At first glance, it resembles smooth, pale peanut butter. Or butterscotch sauce, when it has hardened just enough to still be spreadable. Miso usually comes in a glass jar or a plastic, cube-shaped tub, and sits in the back of my fridge for ages between uses. It’s made by combining soybeans with salt, sometimes rice or barely, and the microorganism aspergillus oryzae, a fungus the Japanese call kōjikin, or koji. Koji allows the mixture to ferment, and the longer it goes, the more flavourful it becomes. Surely miso’s fermented nature must make it last forever?

There are three varieties: white, yellow and red.

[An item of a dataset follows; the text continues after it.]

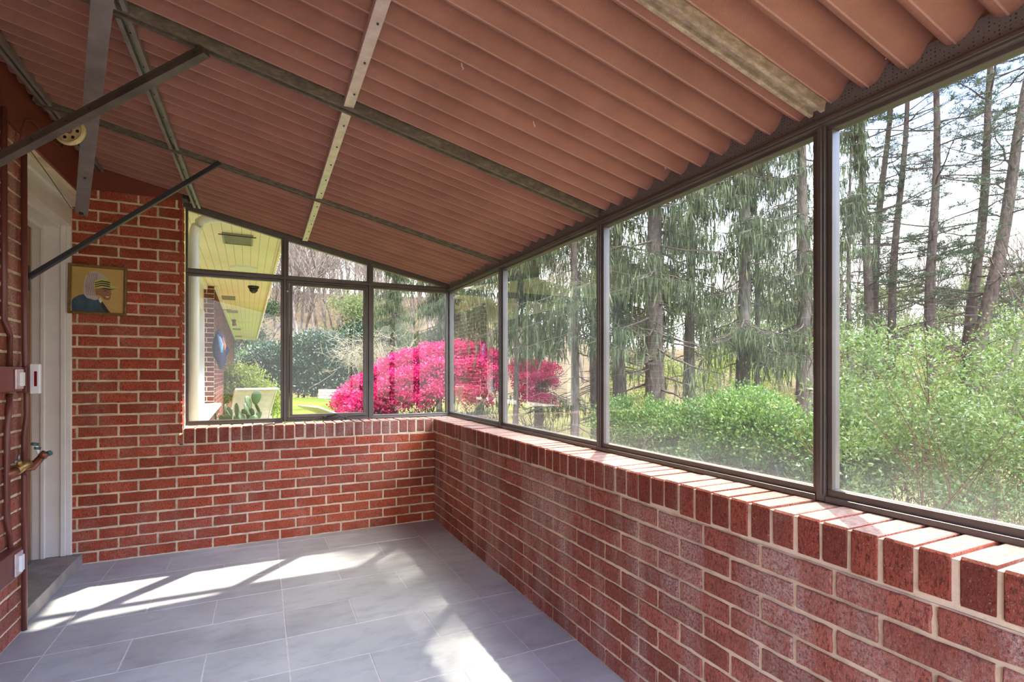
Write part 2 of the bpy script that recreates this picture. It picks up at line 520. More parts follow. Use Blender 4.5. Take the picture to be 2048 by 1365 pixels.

The white has a shorter fermentation time and is gentler in flavour, while the red, at the other end of the spectrum, is more pungent, more complex. All miso pastes are salty, but there are nuances to each variety. Some are sweet, others earthy or even fruity. All the flavours come together under the savoury, umami umbrella, one of the five flavour profiles along with sweetness, sourness, bitterness and saltiness.

Everyone needs a hit of umami, especially at the end of winter, when spring produce in eastern Canada hasn’t quite emerged and roasted root vegetables and soups are still on heavy rotation. Miso is the ingredient in my flavour bombs – the miso walnut paste stirred into at the end of a spicy, mushroom soup, or slathered over roasted potatoes and lentils.

And then, this. An apple cake made with miso folded into the batter and topped with a miso butterscotch sauce. Sweet and savoury (and earthy and fruity?) coming together in one, beautiful cake.

The recipe comes from my cousin Betsy via Honey & Co, a Middle Eastern food shop and restaurant in London owned by Israeli husband and wife team Sarit Packer and Itamar Srulovich. Their website says that Itamar ‘was born in Jerusalem and moved to Tel Aviv to pursue his dream of becoming a backgammon champion beach bum – something he still aspires to be.’ So naturally I liked him right away. And, the pair provide recipes for the Financial Times Food & Drink section. I can no longer get my hands on that pink-hued newspaper, but an online link will do now and again. (Update: Looks like the FT wants us to subscribe to get the link now… some creative googling will get you there).

This gorgeous cake – perfect for afternoon tea and again with coffee for breakfast, isn’t supposed to look quite so brown, as pictured above. I imagine it to be more golden, like the miso paste from which it was made. But sadly I forgot to press start on the timer, and the cake’s aroma told me it was ready, again and again, until I clued in and pulled it out of the oven. It happens to the best of us.

So I challenge you to seek out miso in the grocery store (or pull it out of the back of the fridge) and start experimenting. Scoop it up like smooth peanut butter and whiz it into pestos, slather it over vegetables before roasting or whip it with butter and sugar. There’s enough sweet, bitter, salty and sour flavours in this world. We need umami.

And that the butterscotch sauce drizzled over the cake? Turns out a little sweet umami is also great on ice cream.